The executive chef at Red Rooster will be Andrea Bergquist, whose résumé includes Tabla, Gramercy Tavern and Merkato 55.

That restaurant — where Mr. Samuelsson said his role was mostly advisory, where he was rarely observed in the kitchen and which he left after six months — segued into a club and closed last year. He said he will be “a regular presence” in Red Rooster, because he owns it and “this is my neighborhood, and this is our space.”

Red Rooster will be about “affordable, well-executed food,” he said, adding that dinner checks will land in the $40 range, including drinks. Appetizers will run from $4 to $12, desserts from $4 to $10, and the most expensive main course will be $25.

His inexpensive ingredients, drawn from Harlem’s ethnic mix, reflect Mr. Samuelsson’s conviction that “through food, we can trace the history of poverty,” he said, adding that “poor white working-class people are part of soul food, too.

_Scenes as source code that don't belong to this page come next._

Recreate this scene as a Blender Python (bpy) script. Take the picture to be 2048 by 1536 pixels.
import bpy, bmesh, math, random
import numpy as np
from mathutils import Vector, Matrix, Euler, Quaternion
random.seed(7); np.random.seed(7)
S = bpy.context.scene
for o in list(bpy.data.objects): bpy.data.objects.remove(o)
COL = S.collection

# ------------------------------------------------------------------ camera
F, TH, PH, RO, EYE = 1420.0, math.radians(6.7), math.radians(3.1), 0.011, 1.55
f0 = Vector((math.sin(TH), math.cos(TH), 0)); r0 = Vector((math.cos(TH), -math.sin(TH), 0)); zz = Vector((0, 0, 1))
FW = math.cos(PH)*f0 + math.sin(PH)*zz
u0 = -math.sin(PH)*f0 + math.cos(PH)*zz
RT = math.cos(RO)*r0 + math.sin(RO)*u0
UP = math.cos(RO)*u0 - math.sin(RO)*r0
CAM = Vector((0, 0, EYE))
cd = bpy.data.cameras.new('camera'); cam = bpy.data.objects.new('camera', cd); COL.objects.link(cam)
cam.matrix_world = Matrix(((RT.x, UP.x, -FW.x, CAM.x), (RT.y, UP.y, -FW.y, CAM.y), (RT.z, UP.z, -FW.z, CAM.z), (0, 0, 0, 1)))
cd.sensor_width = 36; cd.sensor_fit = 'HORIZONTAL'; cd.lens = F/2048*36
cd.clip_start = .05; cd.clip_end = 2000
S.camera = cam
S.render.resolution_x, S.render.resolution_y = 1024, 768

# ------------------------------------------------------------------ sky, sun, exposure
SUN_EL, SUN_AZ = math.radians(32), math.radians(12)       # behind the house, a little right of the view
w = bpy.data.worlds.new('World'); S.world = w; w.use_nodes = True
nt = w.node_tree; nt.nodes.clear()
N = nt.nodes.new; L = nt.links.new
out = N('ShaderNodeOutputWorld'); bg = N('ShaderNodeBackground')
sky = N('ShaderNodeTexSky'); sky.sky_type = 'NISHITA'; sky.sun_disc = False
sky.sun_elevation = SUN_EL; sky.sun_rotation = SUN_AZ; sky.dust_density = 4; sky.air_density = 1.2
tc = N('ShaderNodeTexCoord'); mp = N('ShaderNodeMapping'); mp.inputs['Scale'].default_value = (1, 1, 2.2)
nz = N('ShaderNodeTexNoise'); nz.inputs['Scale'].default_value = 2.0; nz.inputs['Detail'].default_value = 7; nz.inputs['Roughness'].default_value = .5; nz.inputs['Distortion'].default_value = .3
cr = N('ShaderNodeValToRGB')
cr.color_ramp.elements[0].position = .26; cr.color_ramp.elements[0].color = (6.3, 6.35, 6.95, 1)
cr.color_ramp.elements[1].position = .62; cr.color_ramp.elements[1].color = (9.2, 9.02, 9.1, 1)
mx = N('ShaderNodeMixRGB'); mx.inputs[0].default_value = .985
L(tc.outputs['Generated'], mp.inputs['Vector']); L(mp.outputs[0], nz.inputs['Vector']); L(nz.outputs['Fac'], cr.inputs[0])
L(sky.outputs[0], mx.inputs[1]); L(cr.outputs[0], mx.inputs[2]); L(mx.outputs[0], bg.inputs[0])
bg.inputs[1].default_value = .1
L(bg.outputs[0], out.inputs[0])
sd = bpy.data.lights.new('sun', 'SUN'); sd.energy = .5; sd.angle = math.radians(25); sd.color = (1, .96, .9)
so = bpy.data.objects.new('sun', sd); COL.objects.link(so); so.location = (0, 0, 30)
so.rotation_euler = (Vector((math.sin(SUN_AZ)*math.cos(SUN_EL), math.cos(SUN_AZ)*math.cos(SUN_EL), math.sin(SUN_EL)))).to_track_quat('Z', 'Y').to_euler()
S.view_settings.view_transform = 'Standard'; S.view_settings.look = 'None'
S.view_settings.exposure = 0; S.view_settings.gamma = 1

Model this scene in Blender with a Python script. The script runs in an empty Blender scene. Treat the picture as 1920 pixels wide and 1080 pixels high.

Actually, every ethnicity has soul food.”

There will be a potato-and-celery mash, collard greens and fried chicken, a work in progress. “Our crust is there, so now it’s about the moisture factor and how it’s marinated,” he said.

Also on the menu are a duck- and chicken-liver ganache seasoned with garam masala, cardamom, ginger and port-wine reduction; flank steak with oxtail; and two Ethiopian dishes, including a spicy-egg chicken stew.

The bartenders will pay homage to the role of the mixed drink in the Harlem Renaissance, Mr. Samuelsson said, adding that bourbons “infused with peanut and tobacco and other things will be used to build cocktails.”

Mr. Samuelsson is betting that Red Rooster will be a magnet for young, striving African, Caribbean, Latin — and yes, white — Harlem, as well as the neighborhood’s venerables.

“The game changer for me?” he said, pausing during the nine-block walk from Red Rooster to his duplex near Frederick Douglass Boulevard. “That was when I noticed that there were more wine stores in Harlem than liquor stores.”